The SFA asked for a list with more diversity. The Texas barbecue experts insisted that the state's most emblematic barbecue was produced by Czech and German meat markets. When officials insisted that any SFA program about barbecue in the American South must be multiracial, one Texan on the committee accused the SFA of "inserting a racial agenda" where one didn't belong. In a compromise, a few black- and Hispanic-owned barbecue joints eventually were added to the tour.
But the conflict put the widely held assertion that Texas barbecue is a white tradition under the microscope. And considered in the larger context of racial issues discussed at the Ole Miss symposium, the matter raises some troubling questions.
"The Bessinger controversy has given barbecue a starkly political dimension ," wrote The New York Times' black culture and politics reporter, Brent Staples, in September 2002. "The pulled pork sandwich you eat is now taken as an index of where you stand, on the flag, the Civil War and on Maurice Bessinger "
Last summer, in a piece called "Stalking Barbecue in the Lone Star State," The New York Times picked the top four barbecue joints in Texas: Kreuz Market, Louie Mueller's, Cooper's and The Salt Lick.
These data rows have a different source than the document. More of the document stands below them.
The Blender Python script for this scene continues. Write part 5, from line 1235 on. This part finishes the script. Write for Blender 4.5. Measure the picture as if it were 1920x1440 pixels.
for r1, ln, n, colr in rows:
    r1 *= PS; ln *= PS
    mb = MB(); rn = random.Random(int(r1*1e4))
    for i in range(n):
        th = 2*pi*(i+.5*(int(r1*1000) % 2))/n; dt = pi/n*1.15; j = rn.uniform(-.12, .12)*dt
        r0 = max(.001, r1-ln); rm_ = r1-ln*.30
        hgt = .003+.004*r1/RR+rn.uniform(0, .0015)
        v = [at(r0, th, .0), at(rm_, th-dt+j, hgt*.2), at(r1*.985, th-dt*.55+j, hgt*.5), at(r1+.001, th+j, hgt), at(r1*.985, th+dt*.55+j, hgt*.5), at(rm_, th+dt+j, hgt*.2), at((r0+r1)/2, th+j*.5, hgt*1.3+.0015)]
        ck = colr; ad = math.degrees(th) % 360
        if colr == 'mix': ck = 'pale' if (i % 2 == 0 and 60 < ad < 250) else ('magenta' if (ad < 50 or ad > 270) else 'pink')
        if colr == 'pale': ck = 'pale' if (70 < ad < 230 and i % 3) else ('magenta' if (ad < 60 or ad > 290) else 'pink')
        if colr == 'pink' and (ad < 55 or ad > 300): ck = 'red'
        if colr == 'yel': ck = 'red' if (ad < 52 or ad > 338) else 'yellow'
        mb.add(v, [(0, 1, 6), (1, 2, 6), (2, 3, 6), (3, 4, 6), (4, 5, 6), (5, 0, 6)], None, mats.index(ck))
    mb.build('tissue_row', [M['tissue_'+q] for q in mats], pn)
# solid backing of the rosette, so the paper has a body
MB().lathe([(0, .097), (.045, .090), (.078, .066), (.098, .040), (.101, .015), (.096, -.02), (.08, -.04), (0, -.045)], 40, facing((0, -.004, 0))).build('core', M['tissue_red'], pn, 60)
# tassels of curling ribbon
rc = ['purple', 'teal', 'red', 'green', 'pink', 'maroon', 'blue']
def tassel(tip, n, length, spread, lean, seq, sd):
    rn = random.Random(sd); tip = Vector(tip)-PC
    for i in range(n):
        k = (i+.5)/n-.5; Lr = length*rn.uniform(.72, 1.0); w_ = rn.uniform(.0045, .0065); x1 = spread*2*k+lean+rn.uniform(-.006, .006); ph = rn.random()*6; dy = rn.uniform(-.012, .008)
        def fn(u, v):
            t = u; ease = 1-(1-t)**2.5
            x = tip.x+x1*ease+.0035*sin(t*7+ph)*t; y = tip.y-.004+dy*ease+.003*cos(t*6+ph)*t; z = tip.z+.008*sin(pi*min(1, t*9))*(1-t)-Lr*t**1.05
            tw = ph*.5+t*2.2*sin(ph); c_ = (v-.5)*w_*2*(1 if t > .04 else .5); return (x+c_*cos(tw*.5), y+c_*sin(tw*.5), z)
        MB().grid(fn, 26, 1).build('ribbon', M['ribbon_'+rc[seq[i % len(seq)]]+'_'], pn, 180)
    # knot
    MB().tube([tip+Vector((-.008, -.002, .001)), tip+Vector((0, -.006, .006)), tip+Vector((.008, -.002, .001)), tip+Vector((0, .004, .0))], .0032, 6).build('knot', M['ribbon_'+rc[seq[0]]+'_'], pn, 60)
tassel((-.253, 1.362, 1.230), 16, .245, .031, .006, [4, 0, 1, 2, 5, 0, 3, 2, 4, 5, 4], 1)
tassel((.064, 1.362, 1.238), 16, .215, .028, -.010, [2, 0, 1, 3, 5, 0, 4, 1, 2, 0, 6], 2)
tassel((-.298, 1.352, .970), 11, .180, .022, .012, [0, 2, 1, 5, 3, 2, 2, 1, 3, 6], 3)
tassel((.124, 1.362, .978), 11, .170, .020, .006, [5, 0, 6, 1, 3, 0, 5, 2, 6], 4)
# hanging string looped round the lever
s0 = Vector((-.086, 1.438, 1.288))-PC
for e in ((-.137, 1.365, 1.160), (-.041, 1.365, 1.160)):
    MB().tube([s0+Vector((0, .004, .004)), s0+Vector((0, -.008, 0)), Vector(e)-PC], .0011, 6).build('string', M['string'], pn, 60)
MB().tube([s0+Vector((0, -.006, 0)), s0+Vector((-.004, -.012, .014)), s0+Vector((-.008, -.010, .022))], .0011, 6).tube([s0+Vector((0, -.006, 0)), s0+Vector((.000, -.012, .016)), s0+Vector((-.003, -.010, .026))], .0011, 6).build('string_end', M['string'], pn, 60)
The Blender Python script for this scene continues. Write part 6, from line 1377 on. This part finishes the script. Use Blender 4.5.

All of them are white-owned. A barbecue survey that excluded black establishments anywhere else in the South would have drawn angry charges of racism from writers such as Staples.
So why is Texas barbecue different?
The counter runs the length of the long hall beside the meat market, the wood stained black by a century of smoke. Knives are chained to the wall at intervals, and enthusiastic eaters have worn wells into the wood wherever the knives will reach.
This 103-year-old meat market on the courthouse square in Lockhart is probably the most famous barbecue joint in Texas. For most of its history, it was called Kreuz Market. The business was purchased in 1935 by Edgar Schmidt, who kept the original name. But his son, Rick Schmidt, moved the business to a new location down the road. His sister, Nina Sells (née Schmidt), owns the building and now calls the barbecue joint Smitty's Meat Market.
"Which one is Smitty?" I ask, showing Sells a black-and-white photo of two white men in aprons sitting in the meat market.
"That's him," she says, pointing to her dad, Edgar Schmidt.
"And who is this?" I wonder, pointing to a photo of a laughing black man in butcher's whites standing behind a huge pile of meat.
"That's Dummy Wright making sausage," she says.
"Dummy?" I ask.
Houston "Dummy" Wright was pit boss and sausage maker at Kreuz Market for decades, I'm told. Evidently, Edgar ran the meat market up front, and Dummy tended the sausage-making and smoking out back.
When I started writing the Legends of Texas Barbecue Cookbook, I thought Texas barbecue was invented by German butchers in meat markets like this one. But there were a few problems with that theory. For one thing, "barbecue" isn't a German word or a German concept. So how did wurst and smoked meats like Kassler Rippchen suddenly turn into Texas barbecue?
Several old-time pit bosses tipped me off. It was the black and Hispanic cotton pickers who once roamed the state who started calling German smoked meat barbecue, they said. So I combed through archives in Texas libraries and museums looking for material about cotton pickers and barbecue.
What I found instead were narratives in which former slaves talked about cooking barbecue on Texas cotton plantations before the Civil War, and turn-of-the-century photos of blacks cooking barbecue in earthen pits.